En revanche, les normes, pour Parsons, constituent des procédures relativement définies : ce sont des voies d’accès qui permettent d’atteindre les objectifs fortement valorisés, mais à peine esquissés. Le système des normes suppose qu’il existe une fonction d’interprétation : nombreux en effet sont les interprètes de la norme, qui observent et jugent les conduites d’autrui. Les risques sont donc nombreux d’une divergence entre les valeurs et les normes chargées d’en rendre possible l’incarnation ou la réalisation.

La distinction très claire de ces deux plans permet de déceler par la logique les différentes modalités d’apparition de l’anomie de Parsons : le plus probable est cette situation où les individus sont dans l’impossibilité de trouver celles des normes ou procédures sociales qui correspondent aux finalités qu’ils ont choisi de poursuivre. L’anomie peut également apparaître lorsque les valeurs qui ont justifié la définition de certaines normes ne sont plus évidentes aux yeux des individus, ce qui explique certaines interprétations abusives ou l’apparente gratuité d’actes sociaux soudain dépouillés de leur signification. L’anomie peut encore emprunter une troisième voie, lorsque l’inadéquation est évidente et tenue pour telle entre ce que François Chazel appelle « les fins essentielles de l’acteur » et « les instruments institutionnalisés que la société lui accorde ». Ces trois modes se trouvaient conjugués, ajoute-t-il, dans la situation d’anomie que connut l’Allemagne de Weimar, à l’époque où elle commença à basculer dans le nazisme.

La dislocation de l’ordre collectif et le cheminement utopique ou romantique de la pensée sociale ont pour corollaire une très grande instabilité des symboles collectifs qui, en période normale, permettent la cristallisation des motivations des acteurs. Ces symboles sont un élément déterminant de la cohésion, et ils contribuent à rompre l’isolement des éléments hétérogènes qui composent une société. Après la défaite et le traité de Versailles, les symboles populaires ont cruellement fait défaut à l’Allemagne en raison surtout de la lutte entre les communistes et les sociaux-démocrates. Ils devaient plus tard trouver des succédanés dans l’exaltation héroïque de l’unité nationale et de la virilité fraternelle.

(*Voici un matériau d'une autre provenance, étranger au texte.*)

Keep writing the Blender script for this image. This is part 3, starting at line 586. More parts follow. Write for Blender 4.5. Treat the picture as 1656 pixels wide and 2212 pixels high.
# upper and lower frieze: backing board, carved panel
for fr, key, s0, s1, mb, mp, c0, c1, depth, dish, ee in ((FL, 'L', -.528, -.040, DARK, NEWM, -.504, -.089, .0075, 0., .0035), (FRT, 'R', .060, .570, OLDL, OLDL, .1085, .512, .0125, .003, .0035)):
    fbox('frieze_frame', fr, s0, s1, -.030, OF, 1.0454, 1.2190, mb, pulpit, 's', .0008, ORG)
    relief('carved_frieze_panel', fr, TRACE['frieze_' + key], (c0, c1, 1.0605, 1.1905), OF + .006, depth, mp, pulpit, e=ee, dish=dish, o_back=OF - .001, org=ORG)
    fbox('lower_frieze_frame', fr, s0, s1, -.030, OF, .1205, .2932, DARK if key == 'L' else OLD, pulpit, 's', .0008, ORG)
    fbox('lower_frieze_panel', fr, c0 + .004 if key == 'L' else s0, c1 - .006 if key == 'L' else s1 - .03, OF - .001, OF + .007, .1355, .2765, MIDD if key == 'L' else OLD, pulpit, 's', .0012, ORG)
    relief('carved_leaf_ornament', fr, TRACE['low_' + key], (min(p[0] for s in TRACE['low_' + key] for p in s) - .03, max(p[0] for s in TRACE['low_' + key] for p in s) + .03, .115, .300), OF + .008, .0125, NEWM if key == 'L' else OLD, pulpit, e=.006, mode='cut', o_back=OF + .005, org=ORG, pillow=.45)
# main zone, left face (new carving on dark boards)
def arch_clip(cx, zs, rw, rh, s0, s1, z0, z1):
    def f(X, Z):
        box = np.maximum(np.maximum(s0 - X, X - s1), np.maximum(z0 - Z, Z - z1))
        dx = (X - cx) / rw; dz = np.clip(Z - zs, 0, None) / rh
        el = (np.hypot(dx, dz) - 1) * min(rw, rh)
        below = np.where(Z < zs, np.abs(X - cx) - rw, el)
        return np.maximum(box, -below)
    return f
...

Robert K. Merton a également vu dans l’anomie la conséquence d’une contradiction. Son analyse a pour centre d’intérêt, dans Social Theory and Social Structure, le phénomène de la déviance (v. intégration) et ses variations, mises en rapport avec la diversité des classes ou des catégories sociales. Troublé sans aucun doute par l’exemple de la société américaine, qu’il a sous les yeux, il s’intéresse essentiellement aux comportements déviants, que les membres du groupe où ces comportements apparaissent considèrent de quelque façon que ce soit comme « différents » de ceux qu’ils tiennent pour normaux. Certaines formes de ces comportements paraissent à Merton « aussi normales psychologiquement que le comportement conformiste ». Merton distingue deux éléments parmi les déterminations des actes sociaux. D’une part, les objectifs, buts, intérêts ou initiatives proposés par la société et tenus pour légitimes par ses membres, ce qu’il désigne comme étant « les choses qui en valent la peine ». À ce que plus communément on nomme les valeurs, il oppose les normes, c’est-à-dire « les moyens réglés par la société, et qui ne sont pas nécessairement des règles techniques d’efficacité ». Une société est anomique pour Merton lorsque le taux de déviants traduit une inadéquation ou une disjonction entre les objectifs proposés par une société et les moyens dont disposent ses membres pour les atteindre. L’anomie qui résulte de ce divorce se traduit par des comportements déviants divers. Nombreux pourront être ceux qui, attentifs aux valeurs ou, si l’on préfère, aux objectifs, estimeront que tous les moyens sont bons pour les atteindre.